## Data section

- - -

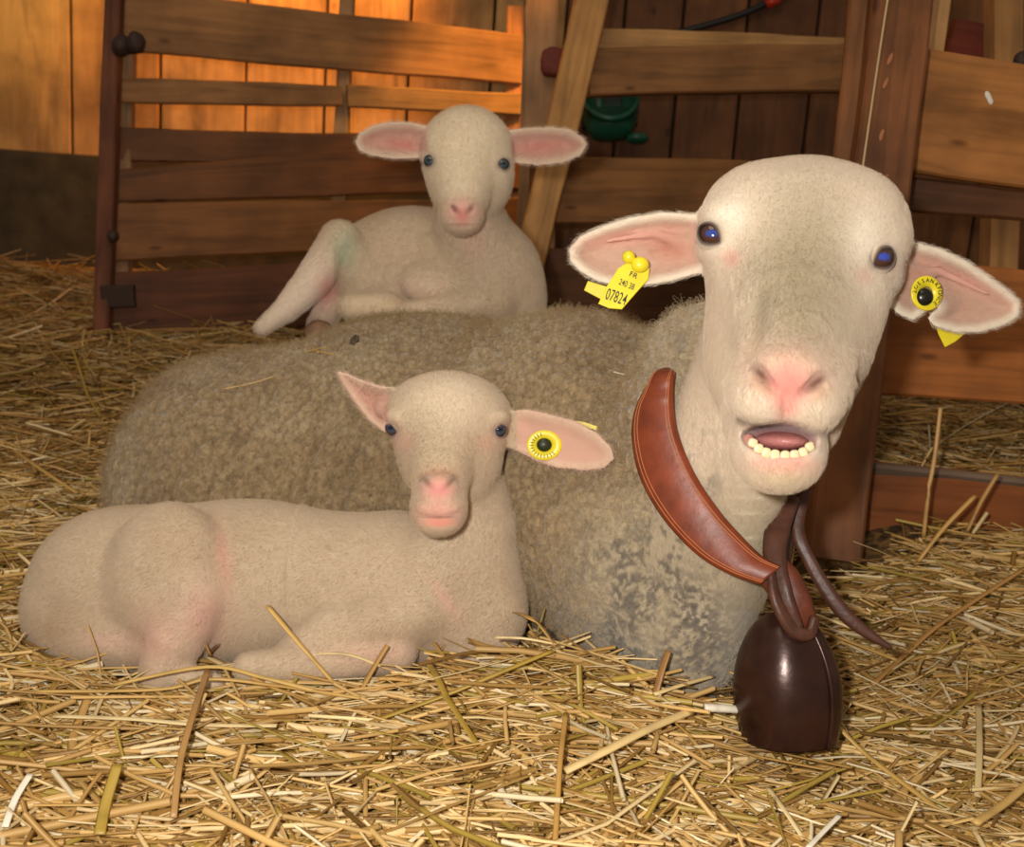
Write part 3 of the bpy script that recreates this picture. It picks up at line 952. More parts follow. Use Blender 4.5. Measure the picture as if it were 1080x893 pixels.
def ewe_head():
    c, f = head.mesh(0.0019)
    c = smooth_mesh(c, f, 2)
    n = vnormals(c, f)
    # fine unevenness of the coat
    c = c + n * ((fbm(c * 90 + 50, 2, 3) - 0.4) * 0.0012)[:, None]
    u, v = px(c); colr = np.tile(SKIN, (len(c), 1))
    z = c[:, 2]
    # a greyer, thinner coat down the bridge; brighter brows
    colr = mixc(colr, lin(164, 148, 118), 0.9 * flatblob(c, 842, 300, 60, 112, 4, 2.6) * (n[:, 2] < 0.2))
    colr = mixc(colr, WHITE, 0.95 * flatblob(c, 768, 226, 22, 24) + 0.0)
    colr = mixc(colr, WHITE, 0.95 * flatblob(c, 912, 254, 18, 28))
    colr = mixc(colr, WHITE, 0.5 * flatblob(c, 757, 275, 16, 22)); colr = mixc(colr, WHITE, 0.5 * flatblob(c, 918, 300, 16, 22))
    colr = mixc(colr, PINK, 0.55 * flatblob(c, 771, 272, 9, 9)); colr = mixc(colr, PINK, 0.35 * flatblob(c, 912, 290, 8, 8))
    front = (z < 0.875).astype(float)
    colr = mixc(colr, lin(236, 196, 172), 0.7 * front * flatblob(c, 832, 382, 44, 24, 6))
    colr = mixc(colr, PINK, 0.95 * front * flatblob(c, 831, 404, 34, 20, 6, 3))
    colr = mixc(colr, lin(228, 140, 128), 0.75 * front * flatblob(c, 830, 414, 15, 28, 4, 3))
    colr = mixc(colr, lin(92, 54, 42), 0.95 * front * np.maximum(flatblob(c, 803, 395, 14, 5, 50), flatblob(c, 861, 403, 15, 5, -36)))
    colr = mixc(colr, lin(186, 150, 110), 0.5 * front * np.maximum(flatblob(c, 801, 406, 14, 7, 40), flatblob(c, 866, 414, 12, 8, -36)))
    # lips and the inside of the mouth
    colr = mixc(colr, lin(226, 160, 142), 0.85 * front * flatblob(c, 826, 487, 34, 13, 4, 3))
    lip = np.abs(v - (441 + (u - 779) * 0.17 + 7 * np.sin(np.clip((u - 779) / 92, 0, 1) * math.pi)))
    colr = mixc(colr, lin(96, 60, 48), 0.55 * front * np.exp(-(lip / 3.2) ** 2) * ((u > 776) & (u < 874)))
    mouth = flatblob(c, 824, 463, 39, 17, 5, 6) * (z > 0.799) * (z < 0.87)
    colr = mixc(colr, lin(150, 92, 94), mouth)
    colr = mixc(colr, lin(214, 190, 150), 0.6 * front * flatblob(c, 826, 505, 34, 11))
    # ears: pink inside, pale rim
    for leaf, a in ((earL, 0), (earR, 1)):
        e = leaf.pd(u, v); ear = (e < 3) & (z > 0.93) & (z < 1.06)
        side = (u < 742) if a == 0 else (u > 936)
        wi = ear * side
        colr = mixc(colr, WHITE, wi * 0.7)
        colr = mixc(colr, EARP, wi * 0.95 * sstep(-e, 4, 13) * (n[:, 2] < 0.25))
    pk = lin(228, 166, 150)
    colr = mixc(colr, pk, 0.8 * flatblob(c, 665, 250, 52, 8, -8)); colr = mixc(colr, pk, 0.8 * flatblob(c, 1015, 296, 42, 7, 24))
    colr = mixc(colr, lin(196, 124, 104), 0.7 * flatblob(c, 708, 262, 26, 14, 8)); colr = mixc(colr, lin(190, 128, 106), 0.6 * flatblob(c, 968, 288, 26, 10, 8))
    colr = mixc(colr, lin(196, 150, 124), 0.5 * flatblob(c, 1010, 325, 22, 14, 0))
    for (eu, ev, rl) in ((748.5, 247, 35), (931, 272, -30)):
        colr = mixc(colr, lin(96, 60, 40), 0.95 * flatblob(c, eu, ev, 15, 13, rl, 5) * (z < 0.95))
    # bare spotted throat
    thr = sstep(v, 470, 560) * (z > 0.9)
    colr = mixc(colr, lin(200, 184, 156), 0.9 * thr)
    spots = sstep(fbm(c * 120 + 9, 3, 4), 0.50, 0.60) * sstep(v, 400, 560) * (z > 0.95) * (1 - sstep(u, 735, 775))
    colr = mixc(colr, lin(108, 98, 90), 0.75 * spots)
    colr = mixc(colr, lin(100, 92, 86), 0.8 * mottle(c) * sstep(v, 570, 640) * (1 - 0.75 * sstep(u - (v - 620) * 0.3, 725, 775)))
    body = link_mesh('body', to_world(c), f, m_skin, ewe, True, colr)
    # hair
    comb = np.zeros_like(c); comb[:, 1] = 0.8
    comb[:, 2] = -0.3
    el = earL.pd(u, v) < 4; er = earR.pd(u, v) < 4
    comb[el & (u < 740)] = (-0.8, 0.1, 0); comb[er & (u > 936)] = (0.8, 0.25, 0)
    tw_ = (1 - sstep(v, 185, 330)) * (u > 742) * (u < 952)
    comb = comb * (1 - tw_[:, None]) + np.array([0, -0.25, -0.3]) * tw_[:, None]
    msk = np.ones(len(c))
    msk *= 1 - 0.97 * front * flatblob(c, 831, 404, 40, 24, 6, 4)
    msk *= 1 - 0.99 * front * flatblob(c, 824, 465, 46, 24, 5, 6)
    for (eu, ev, rl) in ((748.5, 247, 35), (931, 272, -30)): msk *= 1 - flatblob(c, eu, ev, 16, 14, rl, 6) * (z < 0.95)
    ins = np.maximum((el & (u < 735)) * sstep(-earL.pd(u, v), 6, 14), (er & (u > 940)) * sstep(-earR.pd(u, v), 6, 14)) * (n[:, 2] < 0.2)
    msk *= 1 - 0.8 * ins
    msk = np.clip(msk, 0, 1) * (n[:, 2] < 0.5) * (v < 640)
    fuzz('coat_hair', ewe, c, f, 220000, 0.0045, colr, msk, 0.00007, 1, HAIR, comb, 1.3)
    return c, f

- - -

## Exercise aim
Transcribe the listing in full and omit the pictures.

## Complete response
Write part 3 of the bpy script that recreates this picture. It picks up at line 952. More parts follow. Use Blender 4.5. Measure the picture as if it were 1080x893 pixels.
def ewe_head():
    c, f = head.mesh(0.0019)
    c = smooth_mesh(c, f, 2)
    n = vnormals(c, f)
    # fine unevenness of the coat
    c = c + n * ((fbm(c * 90 + 50, 2, 3) - 0.4) * 0.0012)[:, None]
    u, v = px(c); colr = np.tile(SKIN, (len(c), 1))
    z = c[:, 2]
    # a greyer, thinner coat down the bridge; brighter brows
    colr = mixc(colr, lin(164, 148, 118), 0.9 * flatblob(c, 842, 300, 60, 112, 4, 2.6) * (n[:, 2] < 0.2))
    colr = mixc(colr, WHITE, 0.95 * flatblob(c, 768, 226, 22, 24) + 0.0)
    colr = mixc(colr, WHITE, 0.95 * flatblob(c, 912, 254, 18, 28))
    colr = mixc(colr, WHITE, 0.5 * flatblob(c, 757, 275, 16, 22)); colr = mixc(colr, WHITE, 0.5 * flatblob(c, 918, 300, 16, 22))
    colr = mixc(colr, PINK, 0.55 * flatblob(c, 771, 272, 9, 9)); colr = mixc(colr, PINK, 0.35 * flatblob(c, 912, 290, 8, 8))
    front = (z < 0.875).astype(float)
    colr = mixc(colr, lin(236, 196, 172), 0.7 * front * flatblob(c, 832, 382, 44, 24, 6))
    colr = mixc(colr, PINK, 0.95 * front * flatblob(c, 831, 404, 34, 20, 6, 3))
    colr = mixc(colr, lin(228, 140, 128), 0.75 * front * flatblob(c, 830, 414, 15, 28, 4, 3))
    colr = mixc(colr, lin(92, 54, 42), 0.95 * front * np.maximum(flatblob(c, 803, 395, 14, 5, 50), flatblob(c, 861, 403, 15, 5, -36)))
    colr = mixc(colr, lin(186, 150, 110), 0.5 * front * np.maximum(flatblob(c, 801, 406, 14, 7, 40), flatblob(c, 866, 414, 12, 8, -36)))
    # lips and the inside of the mouth
    colr = mixc(colr, lin(226, 160, 142), 0.85 * front * flatblob(c, 826, 487, 34, 13, 4, 3))
    lip = np.abs(v - (441 + (u - 779) * 0.17 + 7 * np.sin(np.clip((u - 779) / 92, 0, 1) * math.pi)))
    colr = mixc(colr, lin(96, 60, 48), 0.55 * front * np.exp(-(lip / 3.2) ** 2) * ((u > 776) & (u < 874)))
    mouth = flatblob(c, 824, 463, 39, 17, 5, 6) * (z > 0.799) * (z < 0.87)
    colr = mixc(colr, lin(150, 92, 94), mouth)
    colr = mixc(colr, lin(214, 190, 150), 0.6 * front * flatblob(c, 826, 505, 34, 11))
    # ears: pink inside, pale rim
    for leaf, a in ((earL, 0), (earR, 1)):
        e = leaf.pd(u, v); ear = (e < 3) & (z > 0.93) & (z < 1.06)
        side = (u < 742) if a == 0 else (u > 936)
        wi = ear * side
        colr = mixc(colr, WHITE, wi * 0.7)
        colr = mixc(colr, EARP, wi * 0.95 * sstep(-e, 4, 13) * (n[:, 2] < 0.25))
    pk = lin(228, 166, 150)
    colr = mixc(colr, pk, 0.8 * flatblob(c, 665, 250, 52, 8, -8)); colr = mixc(colr, pk, 0.8 * flatblob(c, 1015, 296, 42, 7, 24))
    colr = mixc(colr, lin(196, 124, 104), 0.7 * flatblob(c, 708, 262, 26, 14, 8)); colr = mixc(colr, lin(190, 128, 106), 0.6 * flatblob(c, 968, 288, 26, 10, 8))
    colr = mixc(colr, lin(196, 150, 124), 0.5 * flatblob(c, 1010, 325, 22, 14, 0))
    for (eu, ev, rl) in ((748.5, 247, 35), (931, 272, -30)):
        colr = mixc(colr, lin(96, 60, 40), 0.95 * flatblob(c, eu, ev, 15, 13, rl, 5) * (z < 0.95))
    # bare spotted throat
    thr = sstep(v, 470, 560) * (z > 0.9)
    colr = mixc(colr, lin(200, 184, 156), 0.9 * thr)
    spots = sstep(fbm(c * 120 + 9, 3, 4), 0.50, 0.60) * sstep(v, 400, 560) * (z > 0.95) * (1 - sstep(u, 735, 775))
    colr = mixc(colr, lin(108, 98, 90), 0.75 * spots)
    colr = mixc(colr, lin(100, 92, 86), 0.8 * mottle(c) * sstep(v, 570, 640) * (1 - 0.75 * sstep(u - (v - 620) * 0.3, 725, 775)))
    body = link_mesh('body', to_world(c), f, m_skin, ewe, True, colr)
    # hair
    comb = np.zeros_like(c); comb[:, 1] = 0.8
    comb[:, 2] = -0.3
    el = earL.pd(u, v) < 4; er = earR.pd(u, v) < 4
    comb[el & (u < 740)] = (-0.8, 0.1, 0); comb[er & (u > 936)] = (0.8, 0.25, 0)
    tw_ = (1 - sstep(v, 185, 330)) * (u > 742) * (u < 952)
    comb = comb * (1 - tw_[:, None]) + np.array([0, -0.25, -0.3]) * tw_[:, None]
    msk = np.ones(len(c))
    msk *= 1 - 0.97 * front * flatblob(c, 831, 404, 40, 24, 6, 4)
    msk *= 1 - 0.99 * front * flatblob(c, 824, 465, 46, 24, 5, 6)
    for (eu, ev, rl) in ((748.5, 247, 35), (931, 272, -30)): msk *= 1 - flatblob(c, eu, ev, 16, 14, rl, 6) * (z < 0.95)
    ins = np.maximum((el & (u < 735)) * sstep(-earL.pd(u, v), 6, 14), (er & (u > 940)) * sstep(-earR.pd(u, v), 6, 14)) * (n[:, 2] < 0.2)
    msk *= 1 - 0.8 * ins
    msk = np.clip(msk, 0, 1) * (n[:, 2] < 0.5) * (v < 640)
    fuzz('coat_hair', ewe, c, f, 220000, 0.0045, colr, msk, 0.00007, 1, HAIR, comb, 1.3)
    return c, f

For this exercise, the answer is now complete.